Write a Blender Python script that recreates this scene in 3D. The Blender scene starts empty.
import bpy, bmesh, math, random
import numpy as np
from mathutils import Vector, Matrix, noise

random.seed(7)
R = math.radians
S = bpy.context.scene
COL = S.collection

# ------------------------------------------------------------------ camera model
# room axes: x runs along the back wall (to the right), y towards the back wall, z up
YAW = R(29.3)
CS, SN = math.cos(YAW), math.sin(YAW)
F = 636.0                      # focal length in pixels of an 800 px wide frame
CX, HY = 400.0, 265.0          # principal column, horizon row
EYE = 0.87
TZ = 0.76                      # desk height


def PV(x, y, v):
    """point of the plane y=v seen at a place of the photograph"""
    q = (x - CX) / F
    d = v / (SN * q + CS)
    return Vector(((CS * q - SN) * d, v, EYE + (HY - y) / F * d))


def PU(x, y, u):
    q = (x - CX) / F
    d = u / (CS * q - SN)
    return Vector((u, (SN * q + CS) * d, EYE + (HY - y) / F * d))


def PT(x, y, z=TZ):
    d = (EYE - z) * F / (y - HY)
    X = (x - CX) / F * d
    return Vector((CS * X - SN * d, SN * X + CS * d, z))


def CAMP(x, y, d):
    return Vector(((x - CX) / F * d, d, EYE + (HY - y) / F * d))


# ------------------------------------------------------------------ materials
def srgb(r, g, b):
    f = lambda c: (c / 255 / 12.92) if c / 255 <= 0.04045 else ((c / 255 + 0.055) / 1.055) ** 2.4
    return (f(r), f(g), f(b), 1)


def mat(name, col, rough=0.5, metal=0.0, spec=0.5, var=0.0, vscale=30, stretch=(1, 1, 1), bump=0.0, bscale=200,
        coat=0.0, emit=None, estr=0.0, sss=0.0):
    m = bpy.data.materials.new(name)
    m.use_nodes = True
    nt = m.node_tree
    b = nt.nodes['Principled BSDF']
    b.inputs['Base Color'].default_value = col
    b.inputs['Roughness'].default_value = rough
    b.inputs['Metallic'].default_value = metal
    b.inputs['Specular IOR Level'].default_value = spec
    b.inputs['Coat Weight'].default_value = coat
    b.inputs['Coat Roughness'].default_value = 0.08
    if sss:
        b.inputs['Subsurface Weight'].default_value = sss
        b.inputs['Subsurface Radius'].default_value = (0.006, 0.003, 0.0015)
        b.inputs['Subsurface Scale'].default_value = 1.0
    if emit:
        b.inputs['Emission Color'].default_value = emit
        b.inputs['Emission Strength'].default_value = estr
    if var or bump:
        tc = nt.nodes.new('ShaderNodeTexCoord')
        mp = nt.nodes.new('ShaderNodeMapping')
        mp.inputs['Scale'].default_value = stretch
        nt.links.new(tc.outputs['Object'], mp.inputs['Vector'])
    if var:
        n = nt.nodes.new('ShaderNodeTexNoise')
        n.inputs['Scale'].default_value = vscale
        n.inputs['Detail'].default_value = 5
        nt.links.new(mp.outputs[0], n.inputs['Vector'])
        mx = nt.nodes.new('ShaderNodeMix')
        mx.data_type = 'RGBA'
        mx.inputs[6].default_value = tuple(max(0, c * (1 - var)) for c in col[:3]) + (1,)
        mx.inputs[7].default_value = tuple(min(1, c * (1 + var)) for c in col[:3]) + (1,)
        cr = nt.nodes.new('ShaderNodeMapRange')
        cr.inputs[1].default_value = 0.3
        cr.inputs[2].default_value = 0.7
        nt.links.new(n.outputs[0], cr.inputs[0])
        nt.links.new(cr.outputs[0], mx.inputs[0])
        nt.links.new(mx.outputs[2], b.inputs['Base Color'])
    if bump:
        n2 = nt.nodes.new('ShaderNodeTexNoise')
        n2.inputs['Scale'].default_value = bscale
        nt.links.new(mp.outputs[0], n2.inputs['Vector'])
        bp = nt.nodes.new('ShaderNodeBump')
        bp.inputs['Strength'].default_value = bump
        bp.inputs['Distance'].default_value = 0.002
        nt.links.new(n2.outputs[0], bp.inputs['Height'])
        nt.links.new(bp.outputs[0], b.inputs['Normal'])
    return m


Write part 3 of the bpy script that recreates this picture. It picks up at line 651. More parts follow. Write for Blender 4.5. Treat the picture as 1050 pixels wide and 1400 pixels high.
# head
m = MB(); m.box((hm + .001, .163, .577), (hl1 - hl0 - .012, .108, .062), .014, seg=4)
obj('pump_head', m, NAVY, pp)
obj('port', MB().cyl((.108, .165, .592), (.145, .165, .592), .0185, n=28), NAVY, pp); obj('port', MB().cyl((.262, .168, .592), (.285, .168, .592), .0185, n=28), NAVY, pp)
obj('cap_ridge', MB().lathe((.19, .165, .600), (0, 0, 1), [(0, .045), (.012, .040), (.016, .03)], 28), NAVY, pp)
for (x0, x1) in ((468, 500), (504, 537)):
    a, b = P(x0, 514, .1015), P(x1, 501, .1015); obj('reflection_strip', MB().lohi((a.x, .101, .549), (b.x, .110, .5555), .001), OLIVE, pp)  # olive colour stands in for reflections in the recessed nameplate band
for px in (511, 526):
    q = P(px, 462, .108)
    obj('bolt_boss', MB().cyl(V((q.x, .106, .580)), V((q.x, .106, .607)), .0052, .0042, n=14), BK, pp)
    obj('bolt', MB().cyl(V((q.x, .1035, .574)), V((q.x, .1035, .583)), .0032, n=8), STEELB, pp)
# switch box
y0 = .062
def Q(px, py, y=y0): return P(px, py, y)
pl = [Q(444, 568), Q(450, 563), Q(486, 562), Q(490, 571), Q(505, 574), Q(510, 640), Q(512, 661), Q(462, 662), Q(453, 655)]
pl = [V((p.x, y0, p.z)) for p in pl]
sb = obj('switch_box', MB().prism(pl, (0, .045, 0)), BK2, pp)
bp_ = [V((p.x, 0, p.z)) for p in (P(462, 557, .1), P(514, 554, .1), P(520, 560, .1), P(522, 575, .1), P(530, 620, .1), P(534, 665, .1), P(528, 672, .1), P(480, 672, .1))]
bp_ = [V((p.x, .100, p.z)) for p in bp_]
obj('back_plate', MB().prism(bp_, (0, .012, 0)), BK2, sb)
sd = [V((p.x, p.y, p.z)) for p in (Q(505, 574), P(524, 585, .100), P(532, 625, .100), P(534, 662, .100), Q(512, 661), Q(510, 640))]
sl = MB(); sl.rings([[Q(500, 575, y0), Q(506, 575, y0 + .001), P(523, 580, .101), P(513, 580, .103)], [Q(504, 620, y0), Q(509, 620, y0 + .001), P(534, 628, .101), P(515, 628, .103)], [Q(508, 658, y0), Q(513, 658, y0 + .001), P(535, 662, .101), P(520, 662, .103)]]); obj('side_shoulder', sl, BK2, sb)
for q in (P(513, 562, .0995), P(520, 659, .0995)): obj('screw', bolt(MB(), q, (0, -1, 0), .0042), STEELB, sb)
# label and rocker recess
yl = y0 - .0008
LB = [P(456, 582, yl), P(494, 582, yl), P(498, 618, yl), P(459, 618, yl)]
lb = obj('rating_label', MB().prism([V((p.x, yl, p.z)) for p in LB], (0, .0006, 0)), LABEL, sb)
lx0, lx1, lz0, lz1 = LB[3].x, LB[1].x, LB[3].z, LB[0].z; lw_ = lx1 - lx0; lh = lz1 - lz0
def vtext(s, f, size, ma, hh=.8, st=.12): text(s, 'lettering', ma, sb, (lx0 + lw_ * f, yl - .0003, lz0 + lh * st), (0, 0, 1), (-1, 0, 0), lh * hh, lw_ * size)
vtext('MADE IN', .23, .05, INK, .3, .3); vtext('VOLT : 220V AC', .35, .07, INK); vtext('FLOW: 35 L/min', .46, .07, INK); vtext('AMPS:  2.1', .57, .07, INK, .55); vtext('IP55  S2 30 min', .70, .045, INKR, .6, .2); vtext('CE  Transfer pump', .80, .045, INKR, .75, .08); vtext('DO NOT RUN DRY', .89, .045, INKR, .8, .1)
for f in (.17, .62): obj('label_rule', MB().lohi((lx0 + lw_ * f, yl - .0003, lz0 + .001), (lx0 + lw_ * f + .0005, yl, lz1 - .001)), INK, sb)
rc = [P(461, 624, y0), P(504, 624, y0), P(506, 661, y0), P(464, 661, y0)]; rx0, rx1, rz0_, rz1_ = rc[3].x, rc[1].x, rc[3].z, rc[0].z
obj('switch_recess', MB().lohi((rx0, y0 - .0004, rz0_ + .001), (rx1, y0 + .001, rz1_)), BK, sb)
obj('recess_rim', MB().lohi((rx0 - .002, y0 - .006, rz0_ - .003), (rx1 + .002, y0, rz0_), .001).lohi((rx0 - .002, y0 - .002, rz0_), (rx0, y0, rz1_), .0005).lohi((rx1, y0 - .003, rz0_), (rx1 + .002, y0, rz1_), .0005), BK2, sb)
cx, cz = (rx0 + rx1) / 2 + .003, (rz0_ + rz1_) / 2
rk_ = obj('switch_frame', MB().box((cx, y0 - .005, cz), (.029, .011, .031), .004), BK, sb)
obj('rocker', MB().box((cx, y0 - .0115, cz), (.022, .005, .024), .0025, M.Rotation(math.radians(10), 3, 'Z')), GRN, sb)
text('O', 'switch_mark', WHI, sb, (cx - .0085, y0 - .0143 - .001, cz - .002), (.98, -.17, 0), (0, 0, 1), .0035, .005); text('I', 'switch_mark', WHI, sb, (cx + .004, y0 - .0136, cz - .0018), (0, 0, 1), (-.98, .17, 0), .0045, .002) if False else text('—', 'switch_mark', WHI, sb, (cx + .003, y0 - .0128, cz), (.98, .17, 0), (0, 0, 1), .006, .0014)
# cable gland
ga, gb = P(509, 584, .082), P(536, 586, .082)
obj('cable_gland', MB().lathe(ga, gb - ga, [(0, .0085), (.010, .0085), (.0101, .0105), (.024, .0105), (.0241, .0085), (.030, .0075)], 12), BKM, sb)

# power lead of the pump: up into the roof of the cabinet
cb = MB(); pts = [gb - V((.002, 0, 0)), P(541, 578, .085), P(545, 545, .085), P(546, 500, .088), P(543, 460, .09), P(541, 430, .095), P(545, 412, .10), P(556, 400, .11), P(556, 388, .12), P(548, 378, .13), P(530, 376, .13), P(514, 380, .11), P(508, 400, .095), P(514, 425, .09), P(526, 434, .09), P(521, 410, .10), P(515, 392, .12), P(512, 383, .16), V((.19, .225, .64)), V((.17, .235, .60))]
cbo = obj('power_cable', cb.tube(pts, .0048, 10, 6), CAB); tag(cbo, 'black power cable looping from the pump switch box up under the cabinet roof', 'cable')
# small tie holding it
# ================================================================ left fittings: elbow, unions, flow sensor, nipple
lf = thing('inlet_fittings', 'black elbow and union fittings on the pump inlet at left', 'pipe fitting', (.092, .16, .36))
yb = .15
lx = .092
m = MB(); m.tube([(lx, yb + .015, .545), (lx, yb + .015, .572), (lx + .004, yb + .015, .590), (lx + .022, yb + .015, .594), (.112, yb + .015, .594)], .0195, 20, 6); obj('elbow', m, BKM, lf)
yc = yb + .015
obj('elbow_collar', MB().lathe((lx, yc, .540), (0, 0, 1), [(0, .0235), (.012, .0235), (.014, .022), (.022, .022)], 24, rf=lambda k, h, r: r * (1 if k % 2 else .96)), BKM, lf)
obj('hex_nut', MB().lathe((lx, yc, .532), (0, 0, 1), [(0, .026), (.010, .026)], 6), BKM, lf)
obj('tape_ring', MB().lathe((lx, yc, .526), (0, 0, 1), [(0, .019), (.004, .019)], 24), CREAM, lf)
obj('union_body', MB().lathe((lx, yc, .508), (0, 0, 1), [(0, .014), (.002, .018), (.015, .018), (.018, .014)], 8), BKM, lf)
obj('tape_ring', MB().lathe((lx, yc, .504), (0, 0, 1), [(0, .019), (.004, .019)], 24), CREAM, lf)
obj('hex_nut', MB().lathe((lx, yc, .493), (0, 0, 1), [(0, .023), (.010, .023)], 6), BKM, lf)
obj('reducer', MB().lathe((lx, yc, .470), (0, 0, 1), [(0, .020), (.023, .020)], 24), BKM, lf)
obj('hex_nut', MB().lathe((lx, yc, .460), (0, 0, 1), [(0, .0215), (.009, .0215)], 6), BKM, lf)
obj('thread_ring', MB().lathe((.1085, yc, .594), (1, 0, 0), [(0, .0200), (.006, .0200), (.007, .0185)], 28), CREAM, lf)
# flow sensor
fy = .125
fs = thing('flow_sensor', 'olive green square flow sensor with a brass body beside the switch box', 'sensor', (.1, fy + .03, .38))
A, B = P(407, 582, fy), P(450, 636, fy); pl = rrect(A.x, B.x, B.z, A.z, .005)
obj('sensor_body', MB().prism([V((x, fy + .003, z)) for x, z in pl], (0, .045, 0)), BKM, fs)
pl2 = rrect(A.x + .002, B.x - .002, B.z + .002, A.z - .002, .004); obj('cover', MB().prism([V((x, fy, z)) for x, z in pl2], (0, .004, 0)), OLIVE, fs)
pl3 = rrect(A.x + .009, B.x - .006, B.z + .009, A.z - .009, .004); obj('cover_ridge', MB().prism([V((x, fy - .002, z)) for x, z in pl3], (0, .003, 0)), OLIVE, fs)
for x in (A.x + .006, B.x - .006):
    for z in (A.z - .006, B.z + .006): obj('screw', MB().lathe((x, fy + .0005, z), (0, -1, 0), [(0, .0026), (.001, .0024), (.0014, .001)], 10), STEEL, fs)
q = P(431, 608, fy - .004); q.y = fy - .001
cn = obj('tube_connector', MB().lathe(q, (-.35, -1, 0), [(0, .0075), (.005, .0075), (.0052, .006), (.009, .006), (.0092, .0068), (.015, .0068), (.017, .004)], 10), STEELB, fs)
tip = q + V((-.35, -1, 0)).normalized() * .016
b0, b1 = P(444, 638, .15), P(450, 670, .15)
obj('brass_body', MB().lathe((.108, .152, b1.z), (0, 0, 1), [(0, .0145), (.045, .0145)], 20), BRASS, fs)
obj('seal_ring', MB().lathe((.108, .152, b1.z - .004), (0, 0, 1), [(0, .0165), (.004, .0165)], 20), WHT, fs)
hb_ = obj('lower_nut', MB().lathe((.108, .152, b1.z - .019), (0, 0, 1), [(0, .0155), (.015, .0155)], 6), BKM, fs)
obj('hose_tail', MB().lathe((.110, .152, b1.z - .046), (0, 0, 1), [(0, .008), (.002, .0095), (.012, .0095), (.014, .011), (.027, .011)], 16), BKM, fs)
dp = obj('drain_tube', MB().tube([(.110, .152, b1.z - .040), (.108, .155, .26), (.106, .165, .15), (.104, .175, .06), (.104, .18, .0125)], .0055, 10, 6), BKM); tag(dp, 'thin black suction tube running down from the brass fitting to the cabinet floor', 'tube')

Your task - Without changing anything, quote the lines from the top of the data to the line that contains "COL = S.collection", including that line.

Task answer -
Write a Blender Python script that recreates this scene in 3D. The Blender scene starts empty.
import bpy, bmesh, math, random
import numpy as np
from mathutils import Vector, Matrix, noise

random.seed(7)
R = math.radians
S = bpy.context.scene
COL = S.collection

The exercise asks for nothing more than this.